The biggest issue is the hubs, although rim width will be a factor. Different hubs can have the freewheel placement slightly off from one another necessitating the rear derailleur adjustments, where having to adjust the brakes is going to be just a factor of whether the rims are the same width. If the width is the same it really doesn't matter the brand on the rims.

I ran into it because I was trying to go between Mavic Aksium's with cross tires and Easton's with road tires. The rims were the same width which caused me no pain on the brakes, but the cassette placement on the freewheel was so different it required a re-setup of the RD on every wheel change. I finally just gave up. Not that it couldn't be done, but it wasn't the "swap on a whim" I had hoped for.

elcee
01-15-2012, 03:10 PM
Dyads are pretty wide rims (I'm building wheels with these right now) and are better with wider tires. If you want to mount tires narrower than a 700x28, you should consider narrower rims.

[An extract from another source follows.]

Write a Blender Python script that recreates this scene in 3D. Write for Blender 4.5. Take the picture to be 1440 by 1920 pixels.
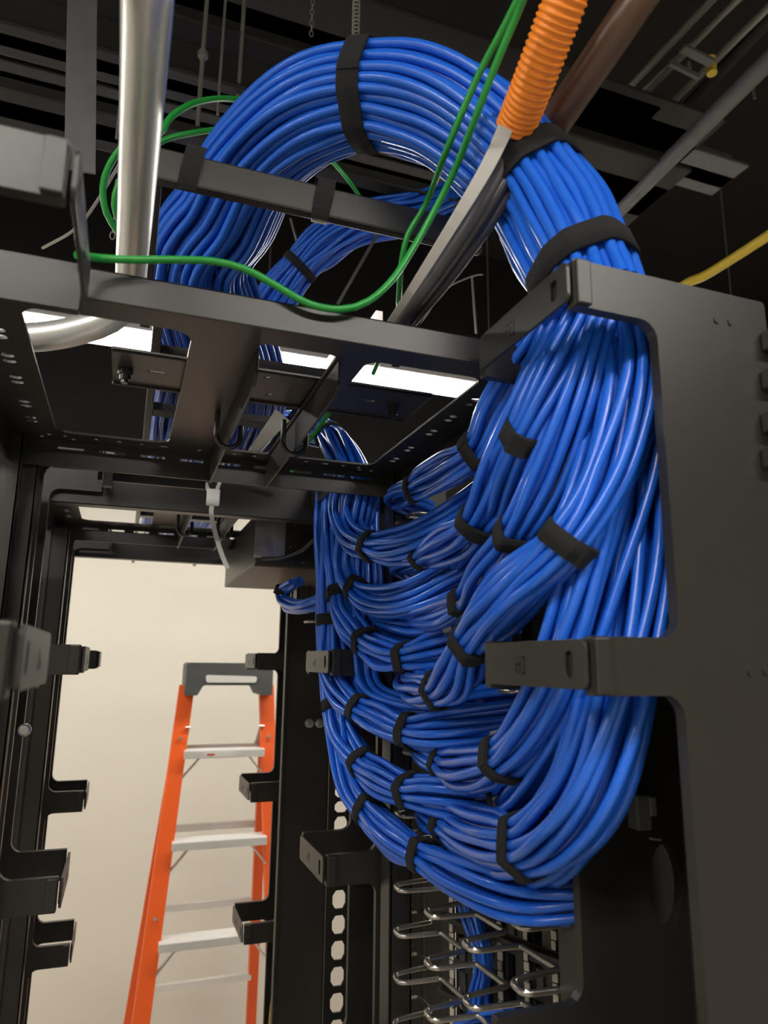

You can solve the hub/cassette/derailleur problem by either (1) using spacers to align the cassette (http://velonews.competitor.com/2011/12/bikes-and-tech/ask-nick/ask-nick-derailleur-installation-indoor-maintenance-cassette-adjustments_200146) exactly where you want them or (2) get wheels with the same hubs as what you have now.

Greenbelt
01-15-2012, 05:27 PM
LBS also noted that the dyads were meant for durability and maybe a lighter wheel would be more appropriate. Although I might decide to go with 700x28 anyways. We'll see!

Tim Kelley
01-17-2012, 06:36 PM
These have been sold.

I'm going to close the thread, but I won't delete it because some may find the discussion resulting from it to be helpful.